Body Building — Robert Nelson
Every majestic building in the western tradition is an archetype of authority. They occupy the land with an air of assurance and command: not only do they contain the instruments of institutional power but the powerful facades project their authority by means of a strong ornamental language of weight and support. Those gorgeous fluted columns with their articulated capitals and bases, the mighty cornices and volutes, the pediments and entablatures, all conspire to enhance the force of one another’s presence. Each element in a classical design corroborates the logic and gravity of every other. They collectively argue their place in the world; it’s a place worked out with definition and order.
One was brought up to think that beautiful objects appeal simply because they’re aesthetically balanced. Classical architecture is esteemed because it embodies harmonies which, for centuries of western judgement, were imagined to be eternal and universal. One spoke of a canon, the rule, by which forms were correctly proportioned and against which any deviance would result in caprice. Wrapped up in this aesthetic rigour, the big handsome buildings wore their politics lightly. The pillars of western authority are fluted with the beautiful myth of natural order.
In the photographic frieze Body/Building Polixeni Papapetrou has constructed an ambitious argument about the roots of two classically beautiful cultural archetypes: Greek architecture and the ideal body. For the ideal body, Papapetrou has resorted to a contemporary translation of Hellenic beauty. Her shiny bodybuilders have been photographed in an underground bunker beneath the auditorium in which a competition is staged. In itself, the contest for physical prowess (agon) is very Greek; and some of her greased-up figures could almost have walked off an Attic vase showing a gymnasium, where bodies were also smeared with oil.
The comparison of classical design and contemporary bodybuilding suggests a strong connection between the two, apart from their obviously shared Hellenic heritage; for although classical architecture is associated with refinement and bodybuilding is associated with vulgarity and excess, both are an emphatic archetype of phallic discipline, authority and institutional control.
Papapetrou’s reaction isn’t entirely unsympathetic. The format of Body/Building confidently assumes the rhythms of ancient Greek architectural friezes. Images of full-length figures in heroic near-nudity are interspersed with images representing architectural details taken from Melbourne buildings of classical revivalism such as Parliament House and the Shrine. The balance of human figure and masonry recalls the sequence of carved metopes and triglyphs in Doric architecture.
The Hellenic ideal of beauty identified perfection with a virile and muscular body, well suited to athletics and war. With strongly institutional links, it was a body which belonged to the city. The combination of today’s bodies and an ancient canon of architecture implies that classical aesthetics prevail in the continuing contemporary cult of physical prowess. Witness the appeal of powerfully muscled torsos in magazines, films, television (Gladiators) and, of course, the bodybuilding contests themselves.

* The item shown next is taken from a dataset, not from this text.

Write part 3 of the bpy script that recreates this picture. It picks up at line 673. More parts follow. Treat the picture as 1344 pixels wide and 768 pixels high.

Through exaggeration of muscular details, the symmetries of the body become emphatic; moreover, while untrained bodies tend to flow from one part to another, the muscle-bound body is highly articulated. The bodybuilder speaks of ‘definition’ meaning the extent to which the muscles stand out as separate units and are not subsumed under a unifying skin. Effectively, this is the aesthetic logic by which ancient Greek ornament worked in the architecture of the temples. This belongs to our hidden canon of beauty, though long lost in the architecture of modernism, but surviving in various corporal inscriptions. It is relentlessly male, inorganic, unerotic, authoritarian and, arguably, very Greek.
Though not consciously seeking a sublime aesthetic, Papapetrou makes awe and admiration jostle with revulsion and redress. A desirable aspect of Greek aesthetics is coupled with a questionable one: the great sense of stature, magnificence and authority of ancient architecture is unhappily married to the glorification of the pumped-up flesh which, even when belonging to females, is gendered as masculine. The frieze proposes that the relationship between the primed body and the majestic ornaments of the institutional is not coincidental. It points to the hard soul of patriarchy.